O BEATI INSIPIENTES!
‘Blessed are the poor in spirit,’ says the Evangelist: he should have added, Blessed are the fools, the commonplace, the obscure, the mediocre; blessed those who have done nothing remarkable, thought nothing noteworthy, created nothing beautiful, and given nothing fair and fine to their generation! Unmolested may they dwell; unharassed may they live their lives at their own pleasure, unwatched may they take their daily walks abroad, ungrudged may they find happiness, unmolested may they indulge their grief. Their nursery days may rest forgotten; they will not be ransacked for reminiscences of childish petulance or babyish frowardness. Their school years may rest in the past, undisturbed by the grubbing of chroniclers and commentators, amongst the playground dust, and between the pages of the gradus. Their faults and follies will lie quiet in the grave, and no contemporary schoolfellow will recall their thefts of apples or their slips in parsings; or will write to the newspapers how they used a crib or smashed a tradesman’s windows. Unworried, unenvied, unmisrepresented, they will pass through life inglorious, but at peace; and amongst the ashes of their buried years no curious hands will poke and rake in feverish zeal to find traces in their infancy of their bad passions, and drag out the broken pieces of the rattles or the ninepins they destroyed.
How ignorant is genius of what it does when it leaps up to the light of its sunrise! how little it recks of the hornet swarm which will circle round its head, of the viper brood which will coil round its ankles, of the horde of stinging, prying, buzzing, poisoning insects which will thicken the air as it passes, and hide in the heart of the roses it gathers!
It is not only the fierce light which beats upon a throne which genius has to bear, but the lurid glare of the sulphur fires of envy, making livid what is white, making hideous what is fair, making distorted and deformed what is straight and smooth and comely.
The world holds a concave mirror to the face of genius, and judges the face by the reflection.
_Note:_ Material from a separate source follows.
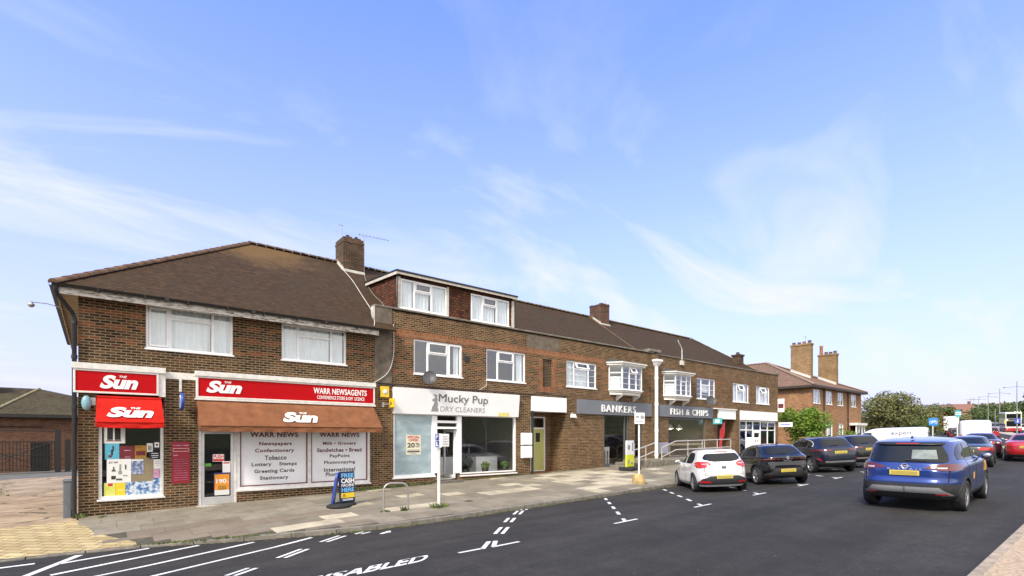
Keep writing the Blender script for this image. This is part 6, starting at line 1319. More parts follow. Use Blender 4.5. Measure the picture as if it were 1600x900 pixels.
SUVN['parts'] = [
    ('rear_window', CGLASS, dict(rears=[([(1.19, -.62, .62), (1.25, -.68, .68), (1.46, -.58, .58), (1.49, -.5, .5)], False)])),
    ('side_window', CGLASS, dict(sides=[[(1.15, -1.35, .92), (1.22, -1.52, .84), (1.34, -1.50, .58), (1.46, -1.2, .30), (1.53, -.8, .10)]])),
    ('window_trim', CHROME, dict(sides=[[(1.205, -1.56, -1.50), (1.34, -1.545, -1.50), (1.44, -1.38, -1.30), (1.5, -1.15, -1.05), (1.535, -.9, -.7)]], eps=.010)),
    ('window_pillar', P_NAVY, dict(sides=[[(1.16, -.30, -.18), (1.3, -.3, -.19), (1.52, -.29, -.2)], [(1.16, -1.15, -1.08), (1.5, -1.08, -1.02)]], eps=.009)),
    ('windscreen', CGLASS, dict(fronts=[[(1.2, -.7, .7), (1.35, -.64, .64), (1.56, -.54, .54)]])),
    ('tail_light', TAILD, dict(rears=[([(.985, .38, .93), (1.02, .34, .935), (1.075, .42, .90)], True)], sides=[[(.985, -2.10, -1.7), (1.075, -2.05, -1.8)]], eps=.012)),
    ('lower_bumper', CLAD, dict(rears=[([(.30, -.85, .85), (.42, -.92, .92), (.52, -.75, .75)], False)], eps=.008)), ('bumper_trim', SILV, dict(rears=[([(.46, -.62, .62), (.54, -.66, .66)], False)], eps=.014)),
    ('reflector', REFL, dict(rears=[([(.56, .74, .80), (.66, .82, .88)], True)], eps=.014)),
    gaps([(.66, .72, .74, .98), (-.66, .72, .66, .72)], [(-.24, .4, -.24, 1.15), (.86, .42, .9, 1.14)])]
def suvn_extra(t, B, part): wiper(t, B, 0, .34, 1.235, 1.22)
SUVN['extra'] = suvn_extra
SUVB = dict(scale=(1.10, 1.13, 1.03), r=.365, rim=.255, wheels=(-1.36, 1.345), track=1.585, paint=P_BLUE, mirror=(.66, 1.15), ant=(-1.45, 1.70), spokes=5, arch=.10, mirpaint=P_BLUE, tw=.235,
    rear=[(.28, -2.02), (.40, -2.20), (.56, -2.30), (.70, -2.31), (.80, -2.27), (.98, -2.27), (1.04, -2.22), (1.12, -2.20), (1.20, -2.13), (1.36, -2.03), (1.54, -1.92), (1.60, -1.90), (1.65, -1.72), (1.69, -1.25), (1.725, -.40)],
    front=[(.28, 2.18), (.42, 2.30), (.72, 2.33), (.98, 2.22), (1.08, 1.85), (1.15, 1.35), (1.19, 1.12), (1.35, .85), (1.50, .50), (1.62, .15), (1.68, -.05), (1.725, -.35)],
    width=[(.28, .82), (.42, .90), (.72, .92), (1.02, .915), (1.14, .875), (1.22, .83), (1.42, .79), (1.58, .74), (1.64, .68), (1.69, .52), (1.725, .14)], plate=(0, .86, .52, .115),
    sq=[(.28, 5), (.9, 5.2), (1.2, 4.6), (1.6, 4.2), (1.725, 3.4)])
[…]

The calm consciousness of power in the great writer, in the great artist, will always appear vanity to the majority, because the majority is incapable of seeing how entirely different to vanity it is, and how, if arrogant in the world, it is always humble in the closet; if it be conscious of its own superiority to its contemporaries, it will be none the less conscious of its inferiority to its own ideals. The intimate union of pride and of humility, which is characteristic of all genius, and pre-eminently sincere in it, can never be understood by the world at large.
Flaubert, as we know, corrected, effaced, reconstructed, erased and altered every line of his text a hundred times, in careless dissatisfaction with himself; but when an editor of a review asked him to make some corrections in the proof of St Julian Hospitador, he haughtily replied to the meddler: ‘Des corrections?—j’en donne quelquefois, mais je n’en fais jamais!’ Inexorable self-scourger in his study or his studio, the man of genius is high-mettled and arrogant as an hidalgo before interference. How should the fool understand this?—the fool who deems himself perfect when strutting before his mirror, but is downcast before the first mocking glance or ridiculing word which he encounters in the public street!
Humanity loves to scoff, and say that genius is human. No doubt it is; but its humanity is always of a different kind to that of ordinary men. The nightingale is classified by naturalists amongst the tribe of the Sparrows, in the class of the Finches; but this fact does not make the nightingale only a sparrow, or only a finch. The nightingale sees life and nature very differently to the sparrow, though his physical organisation may, in some respects, resemble his kinsman’s. It is one thing to sit on the housetops and drink rinsings from the gutter, and another to sit on a myrtle bough and drink dew from the heart of a rose. How shall those to whom the rinsings are sweet be able to judge those for whom the rose is chalice-bearer?
In a recent monograph upon his friend Meissonier, Alexandre Dumas has quoted some petulant and childish sayings of the great painter which would have been better left in oblivion. Dumas prefaces them by the phrase ‘J’ai entendu Meissonier dire, mais peut-être, il est vrai, ne le disait-il qu’à moi:’ in these last words, ‘ne le disait-il qu’à moi,’ lies the whole gist of the matter, in these few words are contained the confession of the consciousness which should have preserved Meissonier’s impetuous and unconsidered self-revelations from being, after his death, made public by his friend. It is just these things which are said only to us, which are said perhaps foolishly, perhaps hastily, perhaps stupidly, but in any way said in entire good faith, and in the conviction of the good faith of the confidant, which should never be repeated, above all when the ground is closed over the speakers of them. It will be said that there is nothing in this recollection of Meissonier which is in any way to his discredit. There is not. Yet it is none the less a violation of confidence; and in a sense it dwarfs the stature of him. One of the chief characteristics of genius is an extreme youthfulness of feeling and of impulse, often also of expression; the great artist is always in one side of his nature a child. But this fact, which is so lovable and engaging in him in his lifetime, makes him continually, in his careless and confidential utterances, say what is natural, and may even be beautiful in its spontaneity and suitability to the moment of its expression, but which loses its colour, its light, its charm, as a dried and pressed flower loses them when it is reproduced after death in the rigidity of type.